His olive oil, also shipped by container, has been hit with a 10% tariff.
Rovithis and Kozub both said they pay when the container hits the dock at Port Elizabeth, N.J., despite official pronouncements that the tariff doesn’t apply to goods in transit.
And Rovithis said it hardly matters.

“It’s going to affect me, of course,” he said. “It’s the consumer that’s going to suffer.”
Kozub said he called the White House this week and spent hours on hold. A staffer said she’d pass his complaint about the tariffs on to the president.
He said he contacted Hadley’s congressman, U.S. Rep. James P. McGovern, D-Worcester.
Businesses large and small have been raising similar concerns, said McGovern.
A Democrat long at odds with Trump, McGovern answered questions Wednesday following meetings in his district.
Chartpak imports raw material from around the world and also has logistics partners shipping its art supplies in Europe and Asia, said executive vice president James Gallagher.
Chartpak makes paints, inks, specialty pens and papers at factories in Tennessee and in the Leeds and Florence sections of Northampton, Gallagher said.
“I wish we knew what was going on, it changes every day,” he said. “The tariffs are bad. The uncertainty is almost worse.”

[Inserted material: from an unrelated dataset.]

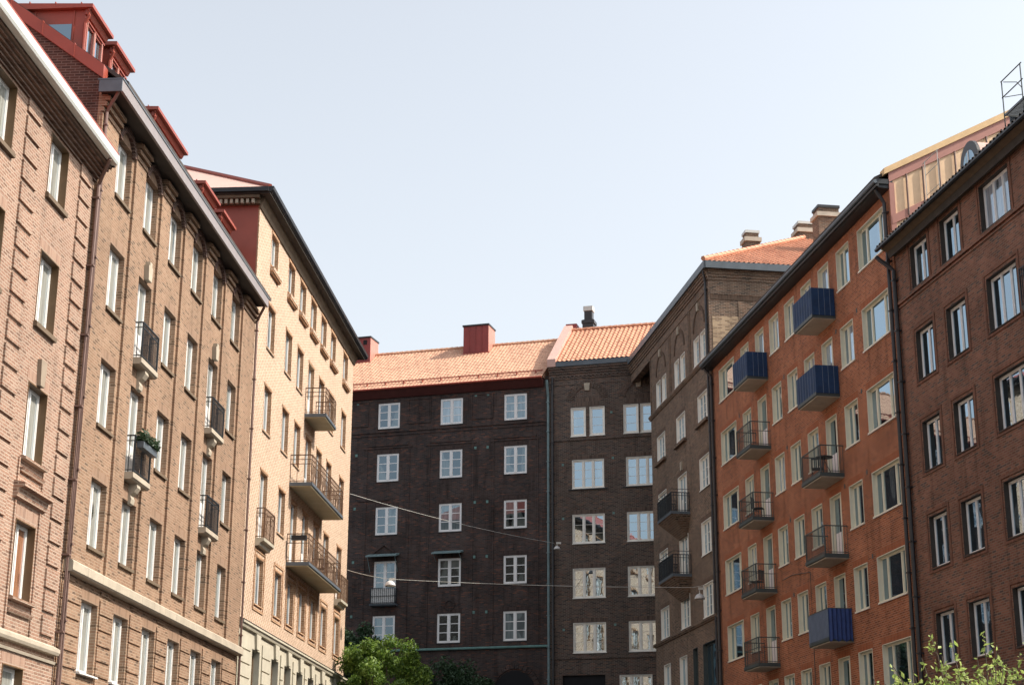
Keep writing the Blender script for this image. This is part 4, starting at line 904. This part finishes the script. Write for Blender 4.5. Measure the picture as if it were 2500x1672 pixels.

Gallagher said he has noticed a change while speaking with business associates overseas. A few months ago, there was a shared sense that America was a friend and partner.
“Now it’s not the same tone,” he said.
McGovern is the senior Democrat on the House Rules Committee. He said he’s tried multiple times to force a House vote on the tariffs, a move that would compel Republicans to go on the record either yay or nay.
“I believe if we have an up-and-down vote, we can defeat the tariffs,” he said.
But GOP leaders don’t want their members to have to go on the record with a vote.